SHORT TASK >> Can you retype every record below exactly as written?

GIVEN RECORDS >>

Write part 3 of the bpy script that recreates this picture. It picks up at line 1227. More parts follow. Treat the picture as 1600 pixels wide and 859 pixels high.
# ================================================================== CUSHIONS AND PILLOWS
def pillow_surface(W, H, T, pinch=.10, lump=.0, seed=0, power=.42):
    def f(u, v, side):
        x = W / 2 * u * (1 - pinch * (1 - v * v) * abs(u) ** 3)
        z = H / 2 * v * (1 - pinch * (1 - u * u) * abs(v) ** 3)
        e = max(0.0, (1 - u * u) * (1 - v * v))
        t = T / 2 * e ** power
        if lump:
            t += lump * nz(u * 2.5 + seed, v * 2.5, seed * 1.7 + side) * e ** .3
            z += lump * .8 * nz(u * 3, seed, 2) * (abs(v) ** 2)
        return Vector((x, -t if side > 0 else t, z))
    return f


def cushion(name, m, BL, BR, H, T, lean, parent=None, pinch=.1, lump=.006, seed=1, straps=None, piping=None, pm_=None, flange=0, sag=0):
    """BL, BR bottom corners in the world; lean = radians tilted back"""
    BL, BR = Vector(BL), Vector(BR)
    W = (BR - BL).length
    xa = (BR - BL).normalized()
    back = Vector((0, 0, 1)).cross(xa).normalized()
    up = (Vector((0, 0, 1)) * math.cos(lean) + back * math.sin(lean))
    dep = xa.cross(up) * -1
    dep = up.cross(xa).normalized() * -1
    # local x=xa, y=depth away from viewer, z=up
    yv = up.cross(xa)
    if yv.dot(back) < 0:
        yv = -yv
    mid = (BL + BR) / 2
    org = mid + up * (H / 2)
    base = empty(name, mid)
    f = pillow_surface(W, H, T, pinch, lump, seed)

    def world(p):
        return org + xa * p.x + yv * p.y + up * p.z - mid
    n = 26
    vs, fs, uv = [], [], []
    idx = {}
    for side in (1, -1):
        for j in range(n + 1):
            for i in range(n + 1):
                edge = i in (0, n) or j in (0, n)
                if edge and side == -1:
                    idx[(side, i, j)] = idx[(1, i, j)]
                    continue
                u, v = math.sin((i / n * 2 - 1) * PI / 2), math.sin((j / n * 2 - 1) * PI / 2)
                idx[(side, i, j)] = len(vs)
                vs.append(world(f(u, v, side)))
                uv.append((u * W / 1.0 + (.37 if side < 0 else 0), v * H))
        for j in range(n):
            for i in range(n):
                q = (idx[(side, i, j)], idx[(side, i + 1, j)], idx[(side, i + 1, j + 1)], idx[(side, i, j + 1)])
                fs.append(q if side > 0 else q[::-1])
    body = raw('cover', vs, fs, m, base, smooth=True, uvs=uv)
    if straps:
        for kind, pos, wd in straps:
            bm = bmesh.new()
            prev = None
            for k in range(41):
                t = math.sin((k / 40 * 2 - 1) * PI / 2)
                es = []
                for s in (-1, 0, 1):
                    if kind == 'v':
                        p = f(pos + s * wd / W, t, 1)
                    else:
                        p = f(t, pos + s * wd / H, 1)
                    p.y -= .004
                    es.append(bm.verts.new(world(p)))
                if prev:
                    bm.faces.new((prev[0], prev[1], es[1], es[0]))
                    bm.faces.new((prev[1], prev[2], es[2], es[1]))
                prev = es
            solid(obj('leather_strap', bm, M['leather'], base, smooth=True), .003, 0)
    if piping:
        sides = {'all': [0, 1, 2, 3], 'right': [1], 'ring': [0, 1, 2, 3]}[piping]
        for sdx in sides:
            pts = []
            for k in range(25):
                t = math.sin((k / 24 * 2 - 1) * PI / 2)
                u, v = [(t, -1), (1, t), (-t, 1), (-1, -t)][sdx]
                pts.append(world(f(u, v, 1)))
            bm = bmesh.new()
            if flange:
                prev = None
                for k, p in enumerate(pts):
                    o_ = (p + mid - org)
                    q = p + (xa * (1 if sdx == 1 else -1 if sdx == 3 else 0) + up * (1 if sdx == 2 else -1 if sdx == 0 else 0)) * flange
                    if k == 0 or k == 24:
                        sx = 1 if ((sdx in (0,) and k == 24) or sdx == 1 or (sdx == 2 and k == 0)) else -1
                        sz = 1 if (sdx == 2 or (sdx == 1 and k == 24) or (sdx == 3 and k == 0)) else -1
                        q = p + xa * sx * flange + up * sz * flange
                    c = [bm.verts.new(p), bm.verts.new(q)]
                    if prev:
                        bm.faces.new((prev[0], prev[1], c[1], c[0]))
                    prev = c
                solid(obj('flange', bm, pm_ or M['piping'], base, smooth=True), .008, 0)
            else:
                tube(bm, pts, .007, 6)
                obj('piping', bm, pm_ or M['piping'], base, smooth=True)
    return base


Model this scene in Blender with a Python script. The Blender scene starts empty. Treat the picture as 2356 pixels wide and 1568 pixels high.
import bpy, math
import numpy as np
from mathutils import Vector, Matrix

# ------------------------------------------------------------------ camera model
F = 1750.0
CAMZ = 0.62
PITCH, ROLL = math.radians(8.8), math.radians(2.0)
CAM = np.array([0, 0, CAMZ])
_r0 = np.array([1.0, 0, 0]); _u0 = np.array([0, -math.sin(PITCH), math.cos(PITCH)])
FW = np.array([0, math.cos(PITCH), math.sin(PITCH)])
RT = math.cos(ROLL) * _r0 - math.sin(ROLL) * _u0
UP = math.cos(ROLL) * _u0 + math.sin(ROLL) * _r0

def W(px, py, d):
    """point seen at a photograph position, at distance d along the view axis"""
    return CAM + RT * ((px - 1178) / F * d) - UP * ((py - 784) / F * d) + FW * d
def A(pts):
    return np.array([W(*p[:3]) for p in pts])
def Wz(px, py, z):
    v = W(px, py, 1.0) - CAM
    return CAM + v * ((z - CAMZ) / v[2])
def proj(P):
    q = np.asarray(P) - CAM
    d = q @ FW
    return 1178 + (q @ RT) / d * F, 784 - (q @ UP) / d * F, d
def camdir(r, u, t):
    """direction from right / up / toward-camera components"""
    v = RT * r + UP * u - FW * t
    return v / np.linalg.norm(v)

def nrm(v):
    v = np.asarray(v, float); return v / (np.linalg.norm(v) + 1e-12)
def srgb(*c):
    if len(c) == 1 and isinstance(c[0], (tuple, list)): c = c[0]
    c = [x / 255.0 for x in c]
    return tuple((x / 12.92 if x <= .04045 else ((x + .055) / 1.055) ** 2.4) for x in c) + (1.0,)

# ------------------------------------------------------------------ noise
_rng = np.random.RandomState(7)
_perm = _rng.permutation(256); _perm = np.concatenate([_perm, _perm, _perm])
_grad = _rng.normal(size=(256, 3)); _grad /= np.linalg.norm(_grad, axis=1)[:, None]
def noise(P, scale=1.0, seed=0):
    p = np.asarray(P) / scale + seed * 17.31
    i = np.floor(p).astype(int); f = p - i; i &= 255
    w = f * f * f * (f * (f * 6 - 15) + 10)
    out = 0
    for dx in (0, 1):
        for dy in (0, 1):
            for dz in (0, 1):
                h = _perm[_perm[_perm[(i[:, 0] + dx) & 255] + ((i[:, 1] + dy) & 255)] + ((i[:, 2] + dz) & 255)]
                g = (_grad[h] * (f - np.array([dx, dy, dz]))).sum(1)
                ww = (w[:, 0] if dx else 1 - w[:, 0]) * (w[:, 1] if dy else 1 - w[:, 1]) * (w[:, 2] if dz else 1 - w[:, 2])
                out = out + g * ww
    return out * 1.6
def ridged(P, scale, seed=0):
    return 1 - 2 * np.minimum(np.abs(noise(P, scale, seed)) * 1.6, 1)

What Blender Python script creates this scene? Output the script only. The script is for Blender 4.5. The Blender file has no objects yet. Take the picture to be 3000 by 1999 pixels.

EXERCISE OUTPUT >>
Write part 3 of the bpy script that recreates this picture. It picks up at line 1227. More parts follow. Treat the picture as 1600 pixels wide and 859 pixels high.
# ================================================================== CUSHIONS AND PILLOWS
def pillow_surface(W, H, T, pinch=.10, lump=.0, seed=0, power=.42):
    def f(u, v, side):
        x = W / 2 * u * (1 - pinch * (1 - v * v) * abs(u) ** 3)
        z = H / 2 * v * (1 - pinch * (1 - u * u) * abs(v) ** 3)
        e = max(0.0, (1 - u * u) * (1 - v * v))
        t = T / 2 * e ** power
        if lump:
            t += lump * nz(u * 2.5 + seed, v * 2.5, seed * 1.7 + side) * e ** .3
            z += lump * .8 * nz(u * 3, seed, 2) * (abs(v) ** 2)
        return Vector((x, -t if side > 0 else t, z))
    return f


def cushion(name, m, BL, BR, H, T, lean, parent=None, pinch=.1, lump=.006, seed=1, straps=None, piping=None, pm_=None, flange=0, sag=0):
    """BL, BR bottom corners in the world; lean = radians tilted back"""
    BL, BR = Vector(BL), Vector(BR)
    W = (BR - BL).length
    xa = (BR - BL).normalized()
    back = Vector((0, 0, 1)).cross(xa).normalized()
    up = (Vector((0, 0, 1)) * math.cos(lean) + back * math.sin(lean))
    dep = xa.cross(up) * -1
    dep = up.cross(xa).normalized() * -1
    # local x=xa, y=depth away from viewer, z=up
    yv = up.cross(xa)
    if yv.dot(back) < 0:
        yv = -yv
    mid = (BL + BR) / 2
    org = mid + up * (H / 2)
    base = empty(name, mid)
    f = pillow_surface(W, H, T, pinch, lump, seed)

    def world(p):
        return org + xa * p.x + yv * p.y + up * p.z - mid
    n = 26
    vs, fs, uv = [], [], []
    idx = {}
    for side in (1, -1):
        for j in range(n + 1):
            for i in range(n + 1):
                edge = i in (0, n) or j in (0, n)
                if edge and side == -1:
                    idx[(side, i, j)] = idx[(1, i, j)]
                    continue
                u, v = math.sin((i / n * 2 - 1) * PI / 2), math.sin((j / n * 2 - 1) * PI / 2)
                idx[(side, i, j)] = len(vs)
                vs.append(world(f(u, v, side)))
                uv.append((u * W / 1.0 + (.37 if side < 0 else 0), v * H))
        for j in range(n):
            for i in range(n):
                q = (idx[(side, i, j)], idx[(side, i + 1, j)], idx[(side, i + 1, j + 1)], idx[(side, i, j + 1)])
                fs.append(q if side > 0 else q[::-1])
    body = raw('cover', vs, fs, m, base, smooth=True, uvs=uv)
    if straps:
        for kind, pos, wd in straps:
            bm = bmesh.new()
            prev = None
            for k in range(41):
                t = math.sin((k / 40 * 2 - 1) * PI / 2)
                es = []
                for s in (-1, 0, 1):
                    if kind == 'v':
                        p = f(pos + s * wd / W, t, 1)
                    else:
                        p = f(t, pos + s * wd / H, 1)
                    p.y -= .004
                    es.append(bm.verts.new(world(p)))
                if prev:
                    bm.faces.new((prev[0], prev[1], es[1], es[0]))
                    bm.faces.new((prev[1], prev[2], es[2], es[1]))
                prev = es
            solid(obj('leather_strap', bm, M['leather'], base, smooth=True), .003, 0)
    if piping:
        sides = {'all': [0, 1, 2, 3], 'right': [1], 'ring': [0, 1, 2, 3]}[piping]
        for sdx in sides:
            pts = []
            for k in range(25):
                t = math.sin((k / 24 * 2 - 1) * PI / 2)
                u, v = [(t, -1), (1, t), (-t, 1), (-1, -t)][sdx]
                pts.append(world(f(u, v, 1)))
            bm = bmesh.new()
            if flange:
                prev = None
                for k, p in enumerate(pts):
                    o_ = (p + mid - org)
                    q = p + (xa * (1 if sdx == 1 else -1 if sdx == 3 else 0) + up * (1 if sdx == 2 else -1 if sdx == 0 else 0)) * flange
                    if k == 0 or k == 24:
                        sx = 1 if ((sdx in (0,) and k == 24) or sdx == 1 or (sdx == 2 and k == 0)) else -1
                        sz = 1 if (sdx == 2 or (sdx == 1 and k == 24) or (sdx == 3 and k == 0)) else -1
                        q = p + xa * sx * flange + up * sz * flange
                    c = [bm.verts.new(p), bm.verts.new(q)]
                    if prev:
                        bm.faces.new((prev[0], prev[1], c[1], c[0]))
                    prev = c
                solid(obj('flange', bm, pm_ or M['piping'], base, smooth=True), .008, 0)
            else:
                tube(bm, pts, .007, 6)
                obj('piping', bm, pm_ or M['piping'], base, smooth=True)
    return base


Model this scene in Blender with a Python script. The Blender scene starts empty. Treat the picture as 2356 pixels wide and 1568 pixels high.
import bpy, math
import numpy as np
from mathutils import Vector, Matrix

# ------------------------------------------------------------------ camera model
F = 1750.0
CAMZ = 0.62
PITCH, ROLL = math.radians(8.8), math.radians(2.0)
CAM = np.array([0, 0, CAMZ])
_r0 = np.array([1.0, 0, 0]); _u0 = np.array([0, -math.sin(PITCH), math.cos(PITCH)])
FW = np.array([0, math.cos(PITCH), math.sin(PITCH)])
RT = math.cos(ROLL) * _r0 - math.sin(ROLL) * _u0
UP = math.cos(ROLL) * _u0 + math.sin(ROLL) * _r0

def W(px, py, d):
    """point seen at a photograph position, at distance d along the view axis"""
    return CAM + RT * ((px - 1178) / F * d) - UP * ((py - 784) / F * d) + FW * d
def A(pts):
    return np.array([W(*p[:3]) for p in pts])
def Wz(px, py, z):
    v = W(px, py, 1.0) - CAM
    return CAM + v * ((z - CAMZ) / v[2])
def proj(P):
    q = np.asarray(P) - CAM
    d = q @ FW
    return 1178 + (q @ RT) / d * F, 784 - (q @ UP) / d * F, d
def camdir(r, u, t):
    """direction from right / up / toward-camera components"""
    v = RT * r + UP * u - FW * t
    return v / np.linalg.norm(v)

def nrm(v):
    v = np.asarray(v, float); return v / (np.linalg.norm(v) + 1e-12)
def srgb(*c):
    if len(c) == 1 and isinstance(c[0], (tuple, list)): c = c[0]
    c = [x / 255.0 for x in c]
    return tuple((x / 12.92 if x <= .04045 else ((x + .055) / 1.055) ** 2.4) for x in c) + (1.0,)

# ------------------------------------------------------------------ noise
_rng = np.random.RandomState(7)
_perm = _rng.permutation(256); _perm = np.concatenate([_perm, _perm, _perm])
_grad = _rng.normal(size=(256, 3)); _grad /= np.linalg.norm(_grad, axis=1)[:, None]
def noise(P, scale=1.0, seed=0):
    p = np.asarray(P) / scale + seed * 17.31
    i = np.floor(p).astype(int); f = p - i; i &= 255
    w = f * f * f * (f * (f * 6 - 15) + 10)
    out = 0
    for dx in (0, 1):
        for dy in (0, 1):
            for dz in (0, 1):
                h = _perm[_perm[_perm[(i[:, 0] + dx) & 255] + ((i[:, 1] + dy) & 255)] + ((i[:, 2] + dz) & 255)]
                g = (_grad[h] * (f - np.array([dx, dy, dz]))).sum(1)
                ww = (w[:, 0] if dx else 1 - w[:, 0]) * (w[:, 1] if dy else 1 - w[:, 1]) * (w[:, 2] if dz else 1 - w[:, 2])
                out = out + g * ww
    return out * 1.6
def ridged(P, scale, seed=0):
    return 1 - 2 * np.minimum(np.abs(noise(P, scale, seed)) * 1.6, 1)

What Blender Python script creates this scene? Output the script only. The script is for Blender 4.5. The Blender file has no objects yet. Take the picture to be 3000 by 1999 pixels.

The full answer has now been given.